((

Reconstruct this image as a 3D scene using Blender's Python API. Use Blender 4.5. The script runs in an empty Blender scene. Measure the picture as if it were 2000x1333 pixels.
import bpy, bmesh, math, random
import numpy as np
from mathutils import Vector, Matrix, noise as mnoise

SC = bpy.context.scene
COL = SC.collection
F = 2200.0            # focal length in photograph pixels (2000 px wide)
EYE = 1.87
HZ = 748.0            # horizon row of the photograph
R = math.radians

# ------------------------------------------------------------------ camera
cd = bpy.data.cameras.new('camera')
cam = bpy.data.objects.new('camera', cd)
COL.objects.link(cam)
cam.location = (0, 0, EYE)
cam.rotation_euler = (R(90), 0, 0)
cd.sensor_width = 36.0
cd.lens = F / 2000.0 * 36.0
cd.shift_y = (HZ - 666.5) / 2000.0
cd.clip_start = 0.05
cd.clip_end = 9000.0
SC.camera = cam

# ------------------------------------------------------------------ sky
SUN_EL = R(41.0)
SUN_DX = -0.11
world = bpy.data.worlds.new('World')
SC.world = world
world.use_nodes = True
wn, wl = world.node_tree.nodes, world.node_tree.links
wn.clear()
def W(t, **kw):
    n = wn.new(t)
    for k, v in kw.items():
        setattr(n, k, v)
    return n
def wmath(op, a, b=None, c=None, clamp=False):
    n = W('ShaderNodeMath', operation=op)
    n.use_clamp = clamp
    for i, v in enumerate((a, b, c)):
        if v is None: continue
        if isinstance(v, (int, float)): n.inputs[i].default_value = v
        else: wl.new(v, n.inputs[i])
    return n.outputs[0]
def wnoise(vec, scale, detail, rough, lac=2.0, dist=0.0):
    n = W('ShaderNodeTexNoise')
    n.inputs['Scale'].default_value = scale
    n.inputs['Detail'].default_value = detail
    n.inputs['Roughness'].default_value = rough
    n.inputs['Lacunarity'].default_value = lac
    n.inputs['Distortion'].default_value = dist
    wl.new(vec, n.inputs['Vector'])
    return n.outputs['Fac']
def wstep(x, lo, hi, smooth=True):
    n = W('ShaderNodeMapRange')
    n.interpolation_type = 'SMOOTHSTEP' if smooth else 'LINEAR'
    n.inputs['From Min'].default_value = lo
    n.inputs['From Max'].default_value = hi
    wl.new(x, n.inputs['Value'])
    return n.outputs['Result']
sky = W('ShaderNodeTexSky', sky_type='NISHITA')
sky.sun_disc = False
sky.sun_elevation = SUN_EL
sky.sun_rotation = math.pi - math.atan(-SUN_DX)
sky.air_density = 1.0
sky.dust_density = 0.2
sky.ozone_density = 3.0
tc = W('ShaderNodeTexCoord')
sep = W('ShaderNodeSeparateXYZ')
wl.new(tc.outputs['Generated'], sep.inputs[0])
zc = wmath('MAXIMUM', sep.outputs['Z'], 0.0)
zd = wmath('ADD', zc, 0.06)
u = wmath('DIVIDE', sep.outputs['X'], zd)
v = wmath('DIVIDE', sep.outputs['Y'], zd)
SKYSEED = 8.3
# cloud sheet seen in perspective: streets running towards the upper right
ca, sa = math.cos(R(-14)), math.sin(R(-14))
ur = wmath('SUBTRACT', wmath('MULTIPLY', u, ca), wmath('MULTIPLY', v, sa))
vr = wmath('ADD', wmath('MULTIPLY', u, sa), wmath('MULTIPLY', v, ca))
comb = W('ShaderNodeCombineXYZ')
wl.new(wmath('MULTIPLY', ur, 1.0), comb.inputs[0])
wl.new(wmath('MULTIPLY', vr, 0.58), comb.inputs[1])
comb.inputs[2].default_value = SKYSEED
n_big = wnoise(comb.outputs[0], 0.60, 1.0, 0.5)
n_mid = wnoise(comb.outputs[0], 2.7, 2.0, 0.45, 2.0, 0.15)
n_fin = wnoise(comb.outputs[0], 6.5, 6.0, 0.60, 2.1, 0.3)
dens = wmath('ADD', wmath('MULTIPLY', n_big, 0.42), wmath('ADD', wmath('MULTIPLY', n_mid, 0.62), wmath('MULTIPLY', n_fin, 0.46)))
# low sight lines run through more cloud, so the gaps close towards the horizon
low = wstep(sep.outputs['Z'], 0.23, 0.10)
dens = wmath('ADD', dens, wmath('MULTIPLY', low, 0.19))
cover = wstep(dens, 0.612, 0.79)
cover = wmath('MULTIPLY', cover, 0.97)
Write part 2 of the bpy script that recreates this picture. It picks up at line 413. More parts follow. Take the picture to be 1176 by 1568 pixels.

))

_THE EXERCISE_
Output all of the data above without any alteration.

_CORRECT RESPONSE_
Reconstruct this image as a 3D scene using Blender's Python API. Use Blender 4.5. The script runs in an empty Blender scene. Measure the picture as if it were 2000x1333 pixels.
import bpy, bmesh, math, random
import numpy as np
from mathutils import Vector, Matrix, noise as mnoise

SC = bpy.context.scene
COL = SC.collection
F = 2200.0            # focal length in photograph pixels (2000 px wide)
EYE = 1.87
HZ = 748.0            # horizon row of the photograph
R = math.radians

# ------------------------------------------------------------------ camera
cd = bpy.data.cameras.new('camera')
cam = bpy.data.objects.new('camera', cd)
COL.objects.link(cam)
cam.location = (0, 0, EYE)
cam.rotation_euler = (R(90), 0, 0)
cd.sensor_width = 36.0
cd.lens = F / 2000.0 * 36.0
cd.shift_y = (HZ - 666.5) / 2000.0
cd.clip_start = 0.05
cd.clip_end = 9000.0
SC.camera = cam

# ------------------------------------------------------------------ sky
SUN_EL = R(41.0)
SUN_DX = -0.11
world = bpy.data.worlds.new('World')
SC.world = world
world.use_nodes = True
wn, wl = world.node_tree.nodes, world.node_tree.links
wn.clear()
def W(t, **kw):
    n = wn.new(t)
    for k, v in kw.items():
        setattr(n, k, v)
    return n
def wmath(op, a, b=None, c=None, clamp=False):
    n = W('ShaderNodeMath', operation=op)
    n.use_clamp = clamp
    for i, v in enumerate((a, b, c)):
        if v is None: continue
        if isinstance(v, (int, float)): n.inputs[i].default_value = v
        else: wl.new(v, n.inputs[i])
    return n.outputs[0]
def wnoise(vec, scale, detail, rough, lac=2.0, dist=0.0):
    n = W('ShaderNodeTexNoise')
    n.inputs['Scale'].default_value = scale
    n.inputs['Detail'].default_value = detail
    n.inputs['Roughness'].default_value = rough
    n.inputs['Lacunarity'].default_value = lac
    n.inputs['Distortion'].default_value = dist
    wl.new(vec, n.inputs['Vector'])
    return n.outputs['Fac']
def wstep(x, lo, hi, smooth=True):
    n = W('ShaderNodeMapRange')
    n.interpolation_type = 'SMOOTHSTEP' if smooth else 'LINEAR'
    n.inputs['From Min'].default_value = lo
    n.inputs['From Max'].default_value = hi
    wl.new(x, n.inputs['Value'])
    return n.outputs['Result']
sky = W('ShaderNodeTexSky', sky_type='NISHITA')
sky.sun_disc = False
sky.sun_elevation = SUN_EL
sky.sun_rotation = math.pi - math.atan(-SUN_DX)
sky.air_density = 1.0
sky.dust_density = 0.2
sky.ozone_density = 3.0
tc = W('ShaderNodeTexCoord')
sep = W('ShaderNodeSeparateXYZ')
wl.new(tc.outputs['Generated'], sep.inputs[0])
zc = wmath('MAXIMUM', sep.outputs['Z'], 0.0)
zd = wmath('ADD', zc, 0.06)
u = wmath('DIVIDE', sep.outputs['X'], zd)
v = wmath('DIVIDE', sep.outputs['Y'], zd)
SKYSEED = 8.3
# cloud sheet seen in perspective: streets running towards the upper right
ca, sa = math.cos(R(-14)), math.sin(R(-14))
ur = wmath('SUBTRACT', wmath('MULTIPLY', u, ca), wmath('MULTIPLY', v, sa))
vr = wmath('ADD', wmath('MULTIPLY', u, sa), wmath('MULTIPLY', v, ca))
comb = W('ShaderNodeCombineXYZ')
wl.new(wmath('MULTIPLY', ur, 1.0), comb.inputs[0])
wl.new(wmath('MULTIPLY', vr, 0.58), comb.inputs[1])
comb.inputs[2].default_value = SKYSEED
n_big = wnoise(comb.outputs[0], 0.60, 1.0, 0.5)
n_mid = wnoise(comb.outputs[0], 2.7, 2.0, 0.45, 2.0, 0.15)
n_fin = wnoise(comb.outputs[0], 6.5, 6.0, 0.60, 2.1, 0.3)
dens = wmath('ADD', wmath('MULTIPLY', n_big, 0.42), wmath('ADD', wmath('MULTIPLY', n_mid, 0.62), wmath('MULTIPLY', n_fin, 0.46)))
# low sight lines run through more cloud, so the gaps close towards the horizon
low = wstep(sep.outputs['Z'], 0.23, 0.10)
dens = wmath('ADD', dens, wmath('MULTIPLY', low, 0.19))
cover = wstep(dens, 0.612, 0.79)
cover = wmath('MULTIPLY', cover, 0.97)
Write part 2 of the bpy script that recreates this picture. It picks up at line 413. More parts follow. Take the picture to be 1176 by 1568 pixels.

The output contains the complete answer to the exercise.